Remember when you could make free mobile calls after 9:30 PM weeknights, and all weekend? For awhile the mobile carriers competed on the time when “off-peak” started, from 10 PM to 8:30 PM. A whole hour and a half! These days we have unlimited domestic calling all the time.
So, now we have varying degrees of data plans, such as AT&T Wireless 3 GB, 9 GB, or unlimited per month, but there are caps where after 22 GB data transfer speeds are slowed down. 22 gigs seem like a lot until you have kids using Snapchat and TikTok.

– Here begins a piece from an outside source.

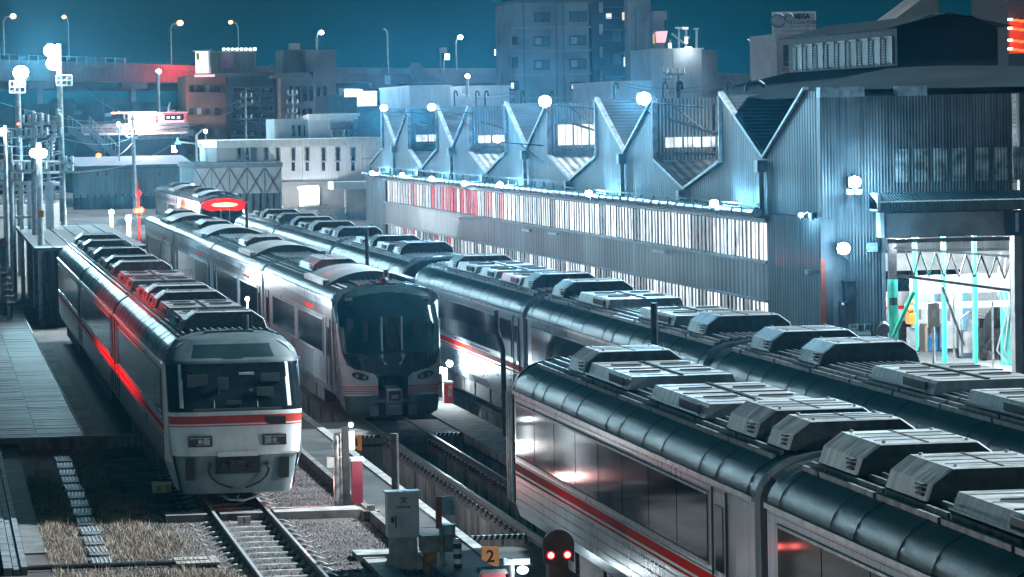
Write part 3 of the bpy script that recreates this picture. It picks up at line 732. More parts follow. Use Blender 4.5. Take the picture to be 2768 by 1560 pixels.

When you think about it, data peak is when you may not be in a hot spot. At night, you’re at home using your own WiFi, or at an establishment with their complimentary WiFi. Weekends and weekdays are a bit scattered. Your work may have WiFi, but weekdays “on peak” are mostly commuting times, the “rush hour(s)”,
Can wireless carriers bring back on and off-peak for data? The simplest approach: “turn off the meter” during off-peak data periods. Maybe on-peak the consumer can elect 5G, when available, and off-peak at 4G LTE? Our Smartphones can identify low consuming bandwidth opportunities, e.g. when the phone is locked, text messages without graphics and email are semi-passive states. Maybe users are able to prioritize their apps data usage? What about those “chatty” apps that you rarely use? Smartphone settings may show you those apps bandwidth consumption as opportunities to prioritize them lower than your priority apps.
Skeptic, and think there are no Peak or Off-Peak periods with data? Check the business analytics. I’m sure wireless carriers have a depth of understanding for their own business intelligence (BI).